For sure, many observers will say that Gevo’s SBS system is the product of low yields they are seeing with isobutanol as they optimize the process, and that they would be producing isobutanol in all their fermenters if they could get the rates of production.
But, you see, there’s something in that. With a 19 million gallon plant and a still-emerging isobutanol tecnology, it might simply be easy to dismiss Gevo’s approach as opportunistic, but we see it as, at larger-scale, perhaps the shape of things to come.
We rather like the idea of building out a suit of bolt-on technologies at one site — multiple fermenters, multiple drop-in products (where a fermentation technology is used), each contributing towards aggregate demand and thereby driving up the productivity. At the same time, higher-value chemicals contribute margin which overcomes the increased marginal cost of transporting biomass or sugars over larger distances.
In turn, what can be done with multiple fermenters, might also be done with fractionation, in the case of thermochemical technologies.
The key — drive up the capacity.
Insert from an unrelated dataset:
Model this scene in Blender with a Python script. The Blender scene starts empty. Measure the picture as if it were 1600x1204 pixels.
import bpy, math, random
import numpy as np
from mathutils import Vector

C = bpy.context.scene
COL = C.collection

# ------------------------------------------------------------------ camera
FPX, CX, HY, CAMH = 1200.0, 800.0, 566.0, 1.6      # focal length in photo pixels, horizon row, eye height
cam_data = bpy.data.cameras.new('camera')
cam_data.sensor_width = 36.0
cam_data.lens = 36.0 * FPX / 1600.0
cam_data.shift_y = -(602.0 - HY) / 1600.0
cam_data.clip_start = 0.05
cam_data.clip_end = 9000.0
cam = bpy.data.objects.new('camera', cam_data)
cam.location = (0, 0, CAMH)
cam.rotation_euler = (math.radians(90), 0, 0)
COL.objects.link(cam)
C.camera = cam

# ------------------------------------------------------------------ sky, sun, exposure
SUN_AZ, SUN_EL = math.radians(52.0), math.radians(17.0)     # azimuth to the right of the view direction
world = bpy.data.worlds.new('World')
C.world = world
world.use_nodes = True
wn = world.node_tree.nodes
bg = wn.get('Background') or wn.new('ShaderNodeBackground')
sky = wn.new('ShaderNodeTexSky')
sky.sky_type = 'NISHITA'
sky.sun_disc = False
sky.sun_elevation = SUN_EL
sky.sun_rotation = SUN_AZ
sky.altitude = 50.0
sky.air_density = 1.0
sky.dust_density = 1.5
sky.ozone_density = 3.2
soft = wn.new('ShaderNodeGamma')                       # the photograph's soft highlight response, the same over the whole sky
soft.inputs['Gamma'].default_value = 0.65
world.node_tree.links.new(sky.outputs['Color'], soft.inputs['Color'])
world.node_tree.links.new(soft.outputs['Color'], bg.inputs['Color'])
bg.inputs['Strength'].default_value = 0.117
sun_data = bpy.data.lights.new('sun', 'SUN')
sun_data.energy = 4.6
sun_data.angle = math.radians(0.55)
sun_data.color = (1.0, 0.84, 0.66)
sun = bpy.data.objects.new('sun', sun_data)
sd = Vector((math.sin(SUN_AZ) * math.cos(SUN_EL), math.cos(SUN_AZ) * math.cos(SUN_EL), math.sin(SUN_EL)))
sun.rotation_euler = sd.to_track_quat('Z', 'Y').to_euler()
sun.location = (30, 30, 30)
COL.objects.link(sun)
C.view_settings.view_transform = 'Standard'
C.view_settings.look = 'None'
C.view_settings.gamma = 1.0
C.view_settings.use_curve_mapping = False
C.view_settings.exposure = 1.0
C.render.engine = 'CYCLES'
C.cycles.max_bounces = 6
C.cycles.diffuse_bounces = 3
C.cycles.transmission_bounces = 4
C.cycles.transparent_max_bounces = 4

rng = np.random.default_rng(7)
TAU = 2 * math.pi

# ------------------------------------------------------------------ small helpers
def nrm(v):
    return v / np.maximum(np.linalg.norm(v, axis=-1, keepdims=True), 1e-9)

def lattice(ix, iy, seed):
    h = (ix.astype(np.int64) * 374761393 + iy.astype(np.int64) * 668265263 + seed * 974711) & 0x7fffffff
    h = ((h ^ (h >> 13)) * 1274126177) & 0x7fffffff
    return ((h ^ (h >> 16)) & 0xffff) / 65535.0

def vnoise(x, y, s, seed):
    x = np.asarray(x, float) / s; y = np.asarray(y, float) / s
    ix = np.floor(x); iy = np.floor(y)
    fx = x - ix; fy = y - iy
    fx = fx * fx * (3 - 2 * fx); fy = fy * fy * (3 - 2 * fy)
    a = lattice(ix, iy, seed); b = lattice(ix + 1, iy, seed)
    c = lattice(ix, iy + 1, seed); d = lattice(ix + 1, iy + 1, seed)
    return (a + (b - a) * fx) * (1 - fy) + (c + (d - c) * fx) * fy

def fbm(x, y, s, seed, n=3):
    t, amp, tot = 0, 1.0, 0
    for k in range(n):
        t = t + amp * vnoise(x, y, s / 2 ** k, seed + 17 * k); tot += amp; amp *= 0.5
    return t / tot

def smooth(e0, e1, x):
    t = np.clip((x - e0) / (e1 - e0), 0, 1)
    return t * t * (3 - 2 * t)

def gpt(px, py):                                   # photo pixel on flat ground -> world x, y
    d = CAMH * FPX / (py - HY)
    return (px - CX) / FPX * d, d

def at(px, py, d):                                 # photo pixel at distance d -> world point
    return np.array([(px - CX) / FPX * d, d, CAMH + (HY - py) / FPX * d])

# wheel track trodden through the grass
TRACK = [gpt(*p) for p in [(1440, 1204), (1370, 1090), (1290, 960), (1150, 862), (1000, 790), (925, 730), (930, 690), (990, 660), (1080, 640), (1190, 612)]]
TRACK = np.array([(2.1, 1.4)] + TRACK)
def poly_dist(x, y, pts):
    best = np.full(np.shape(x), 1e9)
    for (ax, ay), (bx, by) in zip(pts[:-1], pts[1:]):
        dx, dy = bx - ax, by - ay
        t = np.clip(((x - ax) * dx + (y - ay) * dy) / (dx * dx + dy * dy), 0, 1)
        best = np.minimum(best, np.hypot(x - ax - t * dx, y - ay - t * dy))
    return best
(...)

Bigger, but more diversified.
The Bottom Line
One thing the US Congress got right with the Renewable Fuel Standard is the overall volume target. We have ample evidence in hand that the rise of alternative supply, in the 2-4 million barrel per day range — changes the oil price equation under certain economic circumstances. You don’t have to replace oil entirely in order to change its economics — a relatively small shift might be all that is necessary.
But for all the positive changes that creating an alternative supply of fuels brings — pressure on oil-rich crazy regimes, relief at the pump for consumers, more energy security, better carbon scores, better outcomes for rural economies — they can bring the specter of low producer prices. That puts the innovative challenge right on feedstock cost in the long-term — and some M&A activity might be just what the doctor ordered to increase the economic power of producers and bring down feedstock costs so that they are competitive in the long term within the rollercoaster of commodity fuel prices.